◆ Required work:
Set the listing down again exactly, please, apart from its pictures.

◆ Stored data:
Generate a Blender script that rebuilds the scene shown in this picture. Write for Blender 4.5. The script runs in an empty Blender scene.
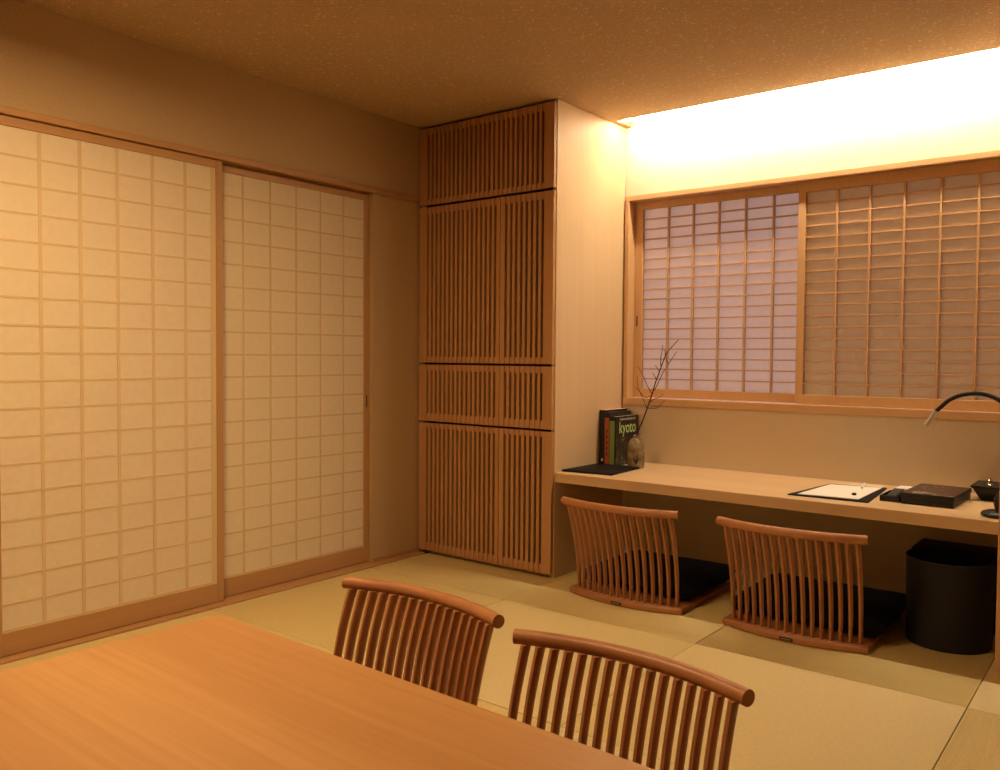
import bpy, bmesh, math, random
from mathutils import Vector, Matrix
random.seed(7)
PI = math.pi
S = bpy.context.scene
COL = S.collection
H = 2.2

# ------------------------------------------------------------------ materials
def mat(name):
    m = bpy.data.materials.new(name); m.use_nodes = True
    nt = m.node_tree; nt.nodes.clear()
    out = nt.nodes.new('ShaderNodeOutputMaterial')
    b = nt.nodes.new('ShaderNodeBsdfPrincipled')
    nt.links.new(b.outputs[0], out.inputs[0])
    return m, nt, b, out

def plain(name, col, rough=.5, metal=0, spec=.5, noise=.0, nscale=60, bump=0.0):
    m, nt, b, out = mat(name)
    b.inputs['Base Color'].default_value = (*col, 1)
    b.inputs['Roughness'].default_value = rough
    b.inputs['Metallic'].default_value = metal
    b.inputs['Specular IOR Level'].default_value = spec
    if noise or bump:
        tc = nt.nodes.new('ShaderNodeTexCoord')
        n = nt.nodes.new('ShaderNodeTexNoise'); n.inputs['Scale'].default_value = nscale; n.inputs['Detail'].default_value = 5
        nt.links.new(tc.outputs['Object'], n.inputs['Vector'])
        if noise:
            r = nt.nodes.new('ShaderNodeValToRGB')
            r.color_ramp.elements[0].position = .3; r.color_ramp.elements[1].position = .7
            r.color_ramp.elements[0].color = (*[c*(1-noise) for c in col], 1)
            r.color_ramp.elements[1].color = (*[min(1, c*(1+noise)) for c in col], 1)
            nt.links.new(n.outputs['Fac'], r.inputs[0]); nt.links.new(r.outputs[0], b.inputs['Base Color'])
        if bump:
            bp = nt.nodes.new('ShaderNodeBump'); bp.inputs['Strength'].default_value = bump; bp.inputs['Distance'].default_value = .002
            nt.links.new(n.outputs['Fac'], bp.inputs['Height']); nt.links.new(bp.outputs[0], b.inputs['Normal'])
    return m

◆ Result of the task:
Generate a Blender script that rebuilds the scene shown in this picture. Write for Blender 4.5. The script runs in an empty Blender scene.
import bpy, bmesh, math, random
from mathutils import Vector, Matrix
random.seed(7)
PI = math.pi
S = bpy.context.scene
COL = S.collection
H = 2.2

# ------------------------------------------------------------------ materials
def mat(name):
    m = bpy.data.materials.new(name); m.use_nodes = True
    nt = m.node_tree; nt.nodes.clear()
    out = nt.nodes.new('ShaderNodeOutputMaterial')
    b = nt.nodes.new('ShaderNodeBsdfPrincipled')
    nt.links.new(b.outputs[0], out.inputs[0])
    return m, nt, b, out

def plain(name, col, rough=.5, metal=0, spec=.5, noise=.0, nscale=60, bump=0.0):
    m, nt, b, out = mat(name)
    b.inputs['Base Color'].default_value = (*col, 1)
    b.inputs['Roughness'].default_value = rough
    b.inputs['Metallic'].default_value = metal
    b.inputs['Specular IOR Level'].default_value = spec
    if noise or bump:
        tc = nt.nodes.new('ShaderNodeTexCoord')
        n = nt.nodes.new('ShaderNodeTexNoise'); n.inputs['Scale'].default_value = nscale; n.inputs['Detail'].default_value = 5
        nt.links.new(tc.outputs['Object'], n.inputs['Vector'])
        if noise:
            r = nt.nodes.new('ShaderNodeValToRGB')
            r.color_ramp.elements[0].position = .3; r.color_ramp.elements[1].position = .7
            r.color_ramp.elements[0].color = (*[c*(1-noise) for c in col], 1)
            r.color_ramp.elements[1].color = (*[min(1, c*(1+noise)) for c in col], 1)
            nt.links.new(n.outputs['Fac'], r.inputs[0]); nt.links.new(r.outputs[0], b.inputs['Base Color'])
        if bump:
            bp = nt.nodes.new('ShaderNodeBump'); bp.inputs['Strength'].default_value = bump; bp.inputs['Distance'].default_value = .002
            nt.links.new(n.outputs['Fac'], bp.inputs['Height']); nt.links.new(bp.outputs[0], b.inputs['Normal'])
    return m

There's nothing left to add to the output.